El sentido original de la parábola de Jesús es claro. No obstante las
dificultades del terreno y las malas hierbas que amenazan sofocar la semilla,
la cosecha al final será grandiosa. A pesar del rechazo y la incomprensión que
sufre la palabra y la misión de Jesús, el reino de Dios se hará presente con
una gloria y una fuerza inesperada: “La semilla que cayó en tierra buena, es
como el que oyó la palabra y la entiende; éste da y produce fruto, sea cien,
setenta o treinta” (v. 23). Para la gente que oía a Jesús a la orilla del lago,
la parábola era una advertencia y un llamado, al estilo de los antiguos
profetas. Es inútil que las autoridades judías y los maestros de la ley se
opongan a la misión de Jesús: es imposible frenar la llegada del reino. Para
los lectores cristianos del evangelio de Mateo, la parábola es una exhortación
calurosa a escuchar la palabra de Jesús y ponerla en práctica.

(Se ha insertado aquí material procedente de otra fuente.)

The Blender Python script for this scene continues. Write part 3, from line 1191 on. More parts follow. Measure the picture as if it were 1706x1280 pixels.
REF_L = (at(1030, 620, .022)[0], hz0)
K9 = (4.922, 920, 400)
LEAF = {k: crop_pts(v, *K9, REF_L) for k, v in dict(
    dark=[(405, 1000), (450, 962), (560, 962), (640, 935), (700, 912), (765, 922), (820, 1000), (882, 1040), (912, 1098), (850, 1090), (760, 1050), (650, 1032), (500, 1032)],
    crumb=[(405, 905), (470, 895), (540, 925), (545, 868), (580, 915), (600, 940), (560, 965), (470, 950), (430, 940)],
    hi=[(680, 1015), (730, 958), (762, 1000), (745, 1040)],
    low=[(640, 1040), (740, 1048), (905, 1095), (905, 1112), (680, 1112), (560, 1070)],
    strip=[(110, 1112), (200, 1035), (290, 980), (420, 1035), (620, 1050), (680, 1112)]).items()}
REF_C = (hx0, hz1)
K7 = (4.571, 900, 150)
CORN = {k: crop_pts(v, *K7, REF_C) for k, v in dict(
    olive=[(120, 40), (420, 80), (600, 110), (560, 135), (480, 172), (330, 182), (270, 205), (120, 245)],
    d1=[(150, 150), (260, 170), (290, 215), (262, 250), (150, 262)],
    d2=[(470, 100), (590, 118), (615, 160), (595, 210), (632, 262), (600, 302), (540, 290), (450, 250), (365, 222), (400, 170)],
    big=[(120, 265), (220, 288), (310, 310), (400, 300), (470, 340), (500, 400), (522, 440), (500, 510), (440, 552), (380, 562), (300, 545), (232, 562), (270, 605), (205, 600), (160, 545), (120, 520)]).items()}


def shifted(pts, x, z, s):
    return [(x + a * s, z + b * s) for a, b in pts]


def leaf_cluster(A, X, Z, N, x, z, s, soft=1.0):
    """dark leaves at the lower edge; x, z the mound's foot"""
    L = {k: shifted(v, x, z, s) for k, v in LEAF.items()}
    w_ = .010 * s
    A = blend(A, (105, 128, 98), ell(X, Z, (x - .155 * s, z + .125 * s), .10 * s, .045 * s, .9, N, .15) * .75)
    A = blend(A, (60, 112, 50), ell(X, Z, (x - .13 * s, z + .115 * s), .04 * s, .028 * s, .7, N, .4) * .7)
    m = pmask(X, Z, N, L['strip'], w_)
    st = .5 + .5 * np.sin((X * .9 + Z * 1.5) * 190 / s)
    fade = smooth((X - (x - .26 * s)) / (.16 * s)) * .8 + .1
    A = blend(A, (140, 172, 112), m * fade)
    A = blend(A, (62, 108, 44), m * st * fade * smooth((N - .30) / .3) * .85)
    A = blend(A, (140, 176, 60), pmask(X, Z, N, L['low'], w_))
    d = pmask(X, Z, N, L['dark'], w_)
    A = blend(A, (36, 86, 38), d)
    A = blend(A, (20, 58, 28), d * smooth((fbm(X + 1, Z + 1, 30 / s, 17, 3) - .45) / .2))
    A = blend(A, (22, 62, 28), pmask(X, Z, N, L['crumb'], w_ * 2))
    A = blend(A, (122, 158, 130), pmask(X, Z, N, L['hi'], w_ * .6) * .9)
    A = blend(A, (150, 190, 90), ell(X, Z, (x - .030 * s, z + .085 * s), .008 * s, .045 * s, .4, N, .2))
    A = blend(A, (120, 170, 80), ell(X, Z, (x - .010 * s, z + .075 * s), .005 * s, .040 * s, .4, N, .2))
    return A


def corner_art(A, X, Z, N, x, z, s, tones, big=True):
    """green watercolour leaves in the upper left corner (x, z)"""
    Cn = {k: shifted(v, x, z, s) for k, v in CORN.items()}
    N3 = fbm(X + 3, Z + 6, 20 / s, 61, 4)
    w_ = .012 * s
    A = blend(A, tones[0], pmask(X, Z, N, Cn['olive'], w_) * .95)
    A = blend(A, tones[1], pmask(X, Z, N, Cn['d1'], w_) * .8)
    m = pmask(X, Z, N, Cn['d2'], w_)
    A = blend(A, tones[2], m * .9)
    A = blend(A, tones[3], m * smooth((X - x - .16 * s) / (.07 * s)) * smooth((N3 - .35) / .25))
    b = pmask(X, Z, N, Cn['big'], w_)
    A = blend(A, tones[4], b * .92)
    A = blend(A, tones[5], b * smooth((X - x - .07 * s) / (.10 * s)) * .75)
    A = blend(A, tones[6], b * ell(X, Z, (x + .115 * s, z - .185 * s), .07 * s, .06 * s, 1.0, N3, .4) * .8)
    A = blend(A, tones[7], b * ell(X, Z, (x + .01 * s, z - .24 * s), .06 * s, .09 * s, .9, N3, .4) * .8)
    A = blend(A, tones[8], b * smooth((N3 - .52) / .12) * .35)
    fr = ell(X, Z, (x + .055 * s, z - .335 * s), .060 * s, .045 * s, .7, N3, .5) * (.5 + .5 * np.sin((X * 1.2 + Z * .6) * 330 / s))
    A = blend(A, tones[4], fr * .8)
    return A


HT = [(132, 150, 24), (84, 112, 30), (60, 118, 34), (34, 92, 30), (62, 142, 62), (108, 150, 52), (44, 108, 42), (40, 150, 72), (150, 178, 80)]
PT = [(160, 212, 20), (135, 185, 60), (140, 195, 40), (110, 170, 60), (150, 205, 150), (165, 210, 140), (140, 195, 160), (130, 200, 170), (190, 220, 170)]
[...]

La explicación de la parábola (vv. 18-23) es una especie de homilía, creada
por la comunidad cristiana, que pone el acento, no ya en la acción de Dios que
gratuita y poderosamente anuncia su palabra, sino en la respuesta del hombre
que está llamado a escucharla y acogerla. La explicación se convierte en una
exhortación dirigida a los cristianos para que la aceptación del evangelio no
sea ahogada por las dificultades con las que se van encontrando. El acento no
se pone tanto en el sembrador y en la semilla, sino en el terreno. La parábola
original era un llamado a contemplar con fe la acción poderosa de la Palabra de
Dios, su explicación es una invitación seria al compromiso moral y existencial
que exige la Palabra. El tema central de la explicación es “la escucha” y la
“comprensión” de la Palabra que, en sentido bíblico, supone la atenta
maduración del mensaje evangélico en el corazón y su correspondiente puesta en
práctica en la vida concreta. Los pájaros que se comen la semilla caída al
borde del camino revelan un corazón poseído por el maligno, que
arranca lo que ha sido sembrado. Los terrenos pedregosos con poca profundidad,
en donde solo es posible el nacimiento de un débil retoño que luego es quemado
por el sol, revelan a los inconstantes, los frágiles, los débiles que sucumben
ante la primera prueba. El terreno lleno de espinas y maleza es el
símbolo de los superficiales e inestables, esclavos del bienestar, del orgullo
y del placer.
La imagen de Jesús que, como
sembrador entusiasta y confiado, lanza la semilla de la palabra
del reino, sin preocuparse demasiado de elegir el terreno, nos habla de la
gratuidad del mensaje de Dios destinado a todos los hombres sin distinción. La
misma parábola también nos pone delante del fuerte contraste que se da entre la
siembra generosa de Dios y la mezquina respuesta del corazón humano
representado por los terrenos improductivos. Por encima de todo permanece una
certeza fundamental: la Palabra de Dios es una palabra eficaz que no se detiene
delante del rechazo de los hombres, sino que encuentra acogida en el corazón de
unos pocos, en el corazón de los pobres que la aceptan con alegría y confianza.